Ainda falando sobre a produção acadêmica, Liliane lembrou que a atual diretoria da Capes, a Coordenação de Aperfeiçoamento de Pessoal de Nível Superior, é da área ambiental. “É difícil dizer, por ora, o que isso pode nos trazer de bom, mas como bióloga eu fico feliz e acredito que trará um novo olhar sobre a Saúde Coletiva.  Estive numa reunião, recentemente, com a Capes e ficou clara a intenção de se investir em grandes temas, como saneamento e recursos da água, sustentabilidade na região amazônica, questões urbanas e energia”.

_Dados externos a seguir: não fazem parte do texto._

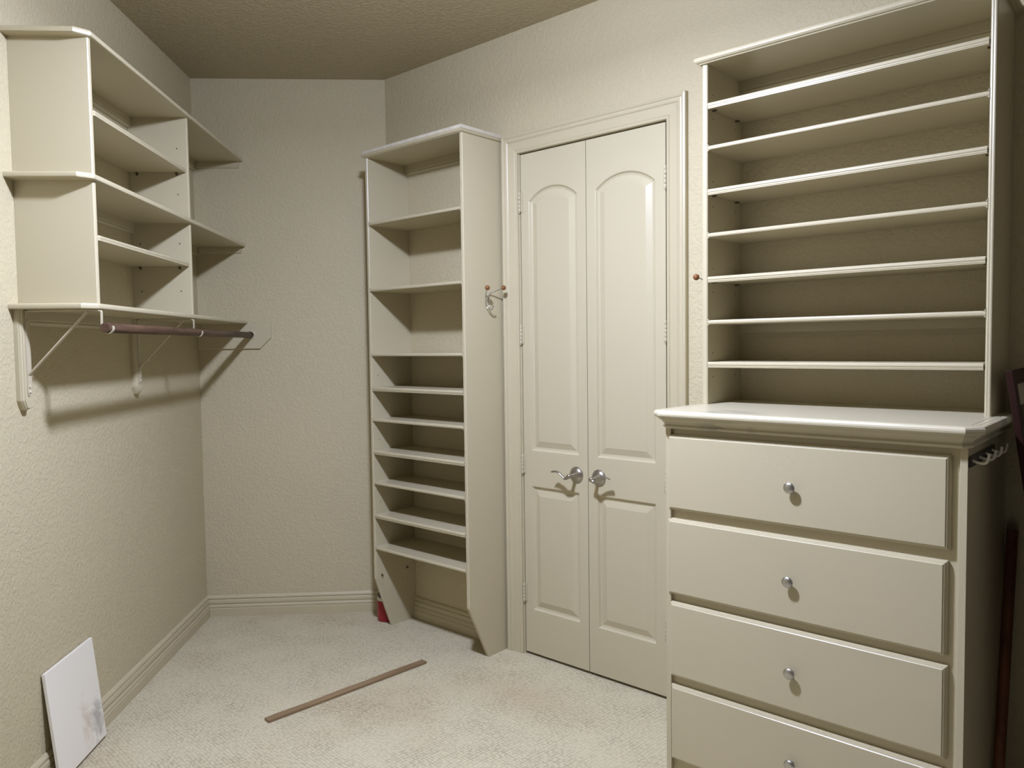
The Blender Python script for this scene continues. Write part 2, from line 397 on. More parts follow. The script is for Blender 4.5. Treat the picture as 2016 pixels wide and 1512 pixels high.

Aberto o debate, entretanto, a Capes voltou a ser assunto, mas dessa vez como alvo de críticas. Para o pesquisador Josino Moreira, não existe interesse governamental em pesquisar a saúde do trabalhador. “Se uma instituição não tem verba própria para financiar seus projetos, o financiamento externo vai ser dirigido para algo que certamente não será a saúde do trabalhador. Então, precisamos de mecanismos para capitalizar a instituição. E não devemos ponderar essas avaliações externas, essas classificações. Isso tudo não tem sentido. Temos que mostrar que não funciona. A Fundação Oswaldo Cruz tem força suficiente para mostrar que isso está errado. Então, temos que pensar como podemos internalizar recursos para que o Cesteh possa financiar seus próprios programas”.

Completando o que havia sido dito por Josino, Ary Miranda lembrou de um trabalho do Cesteh que tem servido para embasar o STF quanto a decisão de banir ou não a produção de amianto. “Para se ter a noção do absurdo, um trabalho que serve de fonte para o Supremo Tribunal Federal não vale nada para a Capes”.

A pesquisadora Cátia Reis ressaltou que o grande trabalho do Cesteh é a interseção entre as três áreas de atuação do centro, ou seja, trabalho, saúde e ambiente. “É uma interseção que se dá na prática. A saúde é fortemente determinada pela organização dos trabalhadores. Com relação ao tema da produtividade acadêmica, lembro que, certa vez, ouvi de um sindicalista: nós não queremos pesquisa para engordar lattes de ninguém. A relação com os sindicatos, que é tão importante para as ações relativas à saúde do trabalhador, se dá em um tempo diferente.  Então, acredito que nós também temos que produzir em um tempo diferente do capital”.

Rodas de Conversa

A primeira Roda de Conversa para celebrar os 30 anos do Cesteh aconteceu no dia 27 de maio e abordou questões da atualidade, como terceirização, maioridade penal, violência e a falta de recursos para a área da saúde. A segunda roda foi no dia 24 de junho. Na ocasião, o debate foi em torno da integração dos serviços com o ensino, além da trajetória e os desafios da pesquisa no Cesteh. No dia 18 de novembro, acontece o quarto evento da série, com o tema do direito à saúde.